Wie üblich bezeichnete er sich als Opfer einer Hexenjagd. Auf Fox News behauptete Trump, ein Präsident könne Material selbst dann deklassifizieren, wenn er nur daran denke. Nach dem Fund bei Biden forderte er das FBI auf, dessen Häuser zu durchsuchen, «vielleicht sogar das Weisse Haus». Was einigermassen widersinnig und damit typisch Trump ist.
Joe Bidens Reaktion auf die Funde mag salopp gewesen sein, doch in der Sache haben er und seine Mitarbeiter stets mit der Justiz und dem Nationalarchiv kooperiert. Die Durchsuchung seiner Privathäuser in Wilmington und Rehoboth Beach hatte er selbst angeregt. Donald Trump hingegen legte sich quer und stellte sich wie gewohnt als Opfer dar.
Im November ernannte Justizminister Merrick Garland mit Jack Smith einen Sonderermittler, der nicht nur Donald Trumps Umgang mit Geheimunterlagen unter die Lupe nehmen soll, sondern auch seine Rolle beim Sturm auf das Kapitol am 6. Januar 2021. Nach dem Fund der Biden-Unterlagen setzte Garland den Sonderermittler Robert Hur ein.
Angesichts der heiklen Konstellation mit einem ehemaligen und dem amtierenden Präsidenten hatte der Minister kaum eine andere Wahl. Fraglich ist deshalb auch, ob es überhaupt zu einer Strafverfolgung kommen wird. Im Fall von Donald Trump wäre dies zweitrangig. Er schlägt sich mit genügend anderen juristischen Problemen herum.
Anders sieht es auf der politischen Ebene aus. Die Republikaner, die eine knappe Mehrheit im Repräsentantenhaus haben, wollen diverse Ermittlungen gegen Joe Biden und seine Regierung in Angriff nehmen. Das betrifft auch die Geheimunterlagen. Man werde eine «Schadensbeurteilung» durchführen, sagte der Abgeordnete Mike Turner aus Ohio.
Für Empörung bei den Republikanern sorgt nicht zuletzt, dass die Dokumente im Washingtoner Thinktank knapp eine Woche vor den Kongresswahlen gefunden wurden, bei denen Biden und die Demokraten weit besser abschnitten als erwartet. Einige Republikaner vermuten, der Fund sei aus diesem Grund absichtlich vertuscht worden.

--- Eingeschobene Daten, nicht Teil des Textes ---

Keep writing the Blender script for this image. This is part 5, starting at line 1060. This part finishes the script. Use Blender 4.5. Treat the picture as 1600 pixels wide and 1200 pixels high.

Nicht nur deswegen ist die Angelegenheit für den Präsidenten unangenehm. Ohne die Affäre hätte er wohl schon erklärt, ob er 2024 erneut antreten wird. Nun müssen die Demokraten weiter auf «Rauchzeichen» aus dem Weissen Haus warten. Donald Trump wiederum hat seine erneute Bewerbung für das Präsidentenamt bereits deponiert.